Vodafone to sell Hungarian unit for $1.82bn
April 2023 | DEALFRONT | MERGERS & ACQUISITIONS
Financier Worldwide Magazine
April 2023 Issue
British telecoms group Vodafone has agreed to sell its Hungarian business to local IT company 4iG and the Hungarian state for $1.82bn, including debt. The deal, initially announced in August 2022, is part of Vodafone’s plan to simplify its sprawling business.
Under the terms of the deal, Vodafone will receive a fee which is 7.1 times its earnings before interest, taxes, depreciation and amortisation (EBITDA) for the financial year ending 31 March 2022. Under the terms of the agreement, 4iG, as a professional investor, will acquire a 51 percent controlling stake in Vodafone Hungary through its subsidiary Antenna Hungária, while the Hungarian state will acquire a 49 percent indirect stake. The deal does not include VOIS, Vodafone’s IT and business support venture. The combination with 4iG will create the second-largest mobile and fixed communications company in the country, the company said in the statement.
4iG notes that the transaction announced on the Budapest Stock Exchange is of particular importance in the history of Hungarian telecommunications in various respects. The national group created by the merger of fixed and mobile telecoms portfolios of 4iG Group and Vodafone Hungary will reopen the market in numerous service areas and strengthen its role in offering convergent telecoms services.
The deal fits into a pattern of expanding state ownership in the economy under the 12-year rule of Viktor Orban, Hungaria’s prime minister, while helping businesses close to the premier acquire prized assets, which have included businesses in the banking, insurance, energy, aviation, telecommunications and media industries, according to Bloomberg.

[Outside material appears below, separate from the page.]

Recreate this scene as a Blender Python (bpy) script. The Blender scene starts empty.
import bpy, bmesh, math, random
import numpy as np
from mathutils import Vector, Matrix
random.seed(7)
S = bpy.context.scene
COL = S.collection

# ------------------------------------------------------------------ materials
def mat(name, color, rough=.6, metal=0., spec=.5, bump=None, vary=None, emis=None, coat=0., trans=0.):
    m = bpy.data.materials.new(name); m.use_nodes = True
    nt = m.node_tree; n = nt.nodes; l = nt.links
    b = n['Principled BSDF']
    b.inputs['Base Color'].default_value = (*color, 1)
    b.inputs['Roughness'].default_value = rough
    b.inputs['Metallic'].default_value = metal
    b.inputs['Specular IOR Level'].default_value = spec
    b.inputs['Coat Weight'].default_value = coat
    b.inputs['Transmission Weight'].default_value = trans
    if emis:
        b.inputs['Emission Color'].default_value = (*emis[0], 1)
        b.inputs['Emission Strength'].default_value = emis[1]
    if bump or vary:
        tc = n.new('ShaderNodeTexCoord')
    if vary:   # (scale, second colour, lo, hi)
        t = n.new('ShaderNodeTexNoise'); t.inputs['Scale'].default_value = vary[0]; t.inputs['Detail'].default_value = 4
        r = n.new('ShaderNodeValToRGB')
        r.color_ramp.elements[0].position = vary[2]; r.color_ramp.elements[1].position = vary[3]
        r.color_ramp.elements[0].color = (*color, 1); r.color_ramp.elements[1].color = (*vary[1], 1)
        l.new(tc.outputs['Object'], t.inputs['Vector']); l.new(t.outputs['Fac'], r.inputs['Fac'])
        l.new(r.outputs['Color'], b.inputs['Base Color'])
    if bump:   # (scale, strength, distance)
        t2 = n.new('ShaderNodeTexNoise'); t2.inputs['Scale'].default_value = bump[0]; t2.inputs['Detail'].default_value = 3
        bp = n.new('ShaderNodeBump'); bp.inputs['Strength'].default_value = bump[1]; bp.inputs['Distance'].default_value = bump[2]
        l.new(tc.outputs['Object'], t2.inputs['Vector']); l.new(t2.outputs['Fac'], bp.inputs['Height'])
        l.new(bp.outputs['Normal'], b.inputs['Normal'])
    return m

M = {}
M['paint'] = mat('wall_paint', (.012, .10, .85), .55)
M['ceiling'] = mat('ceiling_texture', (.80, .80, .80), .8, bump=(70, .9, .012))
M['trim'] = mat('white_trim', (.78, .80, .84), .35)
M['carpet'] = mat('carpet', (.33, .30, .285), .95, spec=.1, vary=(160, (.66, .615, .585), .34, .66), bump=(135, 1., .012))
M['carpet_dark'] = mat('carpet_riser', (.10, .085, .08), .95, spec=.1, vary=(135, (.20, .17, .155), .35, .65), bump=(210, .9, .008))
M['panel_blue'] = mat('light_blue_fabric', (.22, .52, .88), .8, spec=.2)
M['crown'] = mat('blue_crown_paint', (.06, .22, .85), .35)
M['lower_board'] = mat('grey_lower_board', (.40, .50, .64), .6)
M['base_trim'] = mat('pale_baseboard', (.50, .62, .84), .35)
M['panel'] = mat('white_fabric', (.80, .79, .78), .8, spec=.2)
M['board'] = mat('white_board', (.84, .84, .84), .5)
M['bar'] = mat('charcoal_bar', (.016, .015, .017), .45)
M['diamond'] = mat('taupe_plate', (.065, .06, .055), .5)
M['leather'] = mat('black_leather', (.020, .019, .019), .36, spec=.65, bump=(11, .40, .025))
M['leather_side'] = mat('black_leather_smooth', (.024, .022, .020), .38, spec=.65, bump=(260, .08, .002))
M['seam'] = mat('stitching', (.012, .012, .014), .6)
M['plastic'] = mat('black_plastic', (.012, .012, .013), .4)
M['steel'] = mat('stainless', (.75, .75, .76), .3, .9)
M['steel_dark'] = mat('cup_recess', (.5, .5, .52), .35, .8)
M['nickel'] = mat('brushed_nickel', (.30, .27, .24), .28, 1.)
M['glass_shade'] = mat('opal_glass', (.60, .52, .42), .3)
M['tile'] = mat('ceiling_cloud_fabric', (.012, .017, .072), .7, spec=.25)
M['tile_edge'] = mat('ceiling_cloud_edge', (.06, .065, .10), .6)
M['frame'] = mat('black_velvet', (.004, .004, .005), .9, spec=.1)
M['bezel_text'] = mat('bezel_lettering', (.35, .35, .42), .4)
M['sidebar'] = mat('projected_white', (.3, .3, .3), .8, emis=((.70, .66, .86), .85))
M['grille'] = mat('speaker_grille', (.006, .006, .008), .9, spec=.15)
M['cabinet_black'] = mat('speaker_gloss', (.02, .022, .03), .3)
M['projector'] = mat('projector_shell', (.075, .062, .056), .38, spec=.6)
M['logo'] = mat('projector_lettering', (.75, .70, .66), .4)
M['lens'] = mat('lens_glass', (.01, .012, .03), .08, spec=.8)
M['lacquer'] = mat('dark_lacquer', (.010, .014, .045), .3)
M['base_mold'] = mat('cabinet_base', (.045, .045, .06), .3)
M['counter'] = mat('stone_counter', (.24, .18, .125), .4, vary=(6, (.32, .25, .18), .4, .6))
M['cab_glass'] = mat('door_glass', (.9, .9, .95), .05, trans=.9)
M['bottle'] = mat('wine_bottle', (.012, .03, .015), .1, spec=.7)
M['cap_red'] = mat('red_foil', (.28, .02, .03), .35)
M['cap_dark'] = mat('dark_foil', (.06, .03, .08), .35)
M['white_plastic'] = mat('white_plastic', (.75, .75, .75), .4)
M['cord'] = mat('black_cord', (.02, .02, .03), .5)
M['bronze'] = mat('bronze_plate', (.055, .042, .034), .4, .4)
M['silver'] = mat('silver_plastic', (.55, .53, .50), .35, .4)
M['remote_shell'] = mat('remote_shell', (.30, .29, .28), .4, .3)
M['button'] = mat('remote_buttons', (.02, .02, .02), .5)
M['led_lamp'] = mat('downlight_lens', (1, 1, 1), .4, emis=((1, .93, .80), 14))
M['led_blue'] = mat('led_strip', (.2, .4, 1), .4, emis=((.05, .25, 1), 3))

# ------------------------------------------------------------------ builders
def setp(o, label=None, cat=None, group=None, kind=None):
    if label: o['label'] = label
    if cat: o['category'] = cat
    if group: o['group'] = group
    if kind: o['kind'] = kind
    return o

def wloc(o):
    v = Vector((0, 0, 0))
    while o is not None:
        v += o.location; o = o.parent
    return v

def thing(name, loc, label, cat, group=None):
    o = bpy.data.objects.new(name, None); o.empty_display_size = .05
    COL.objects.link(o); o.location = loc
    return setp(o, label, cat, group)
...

Vodafone is the leading mobile network in Hungary in terms of voice and data reliability, with 800,000 fixed line customers and 3 million mobile customers. Following the closing of the transaction, the combined portfolio of 4iG Group (DigiMobil) and Vodafone will be the second largest in the mobile voice and internet services market, which is the largest revenue generator. 4iG will secure market leader position in fixed line internet services and will also become market leader in the TV broadcasting market.
“This combination establishes a scaled converged operator across mobile and fixed communications and supports the Hungarian government’s goal of creating a national Information and Communications Technology champion,” said Margherita Della Valle, interim chief executive of Vodafone Group. “The combined entity will increase competition and accelerate investment in the ongoing digitalisation of Hungary.”
“The acquisition of Vodafone Hungary opens a new chapter in the Hungarian telecommunications market,” said Gellért Jászai, chairman of 4iG Nyrt. “It is the first info-communications group in almost thirty years that can operate as a Hungarian majority-owned convergent operator. The strategic cooperation between the Hungarian state and 4iG in this transaction will not only transform the market but also improve competitiveness and accelerate the digital transformation of the economy.”
The government plans to label the assets as strategically important, said Marton Nagy, the economic development minister, in a statement. That means the purchase will not face regulatory scrutiny.
After almost three decades of global expansion riding the proliferation of wireless services, Vodafone has retrenched, selling some of its assets and focusing on core markets in Europe and Africa. Vodafone intends to use the proceeds from the sale to pay down existing debt. The company is also in the process of looking for a new chief executive after the board grew unhappy with the progress made by Nick Read, who failed to grow the group or pull off the right deals to consolidate a fragmented European telecoms market. Mr Read, before leaving Vodafone, issued a warning over job losses and price hikes for customers as the company trimmed its profit guidance range for the full-year and posted a 3 percent drop in interim earnings.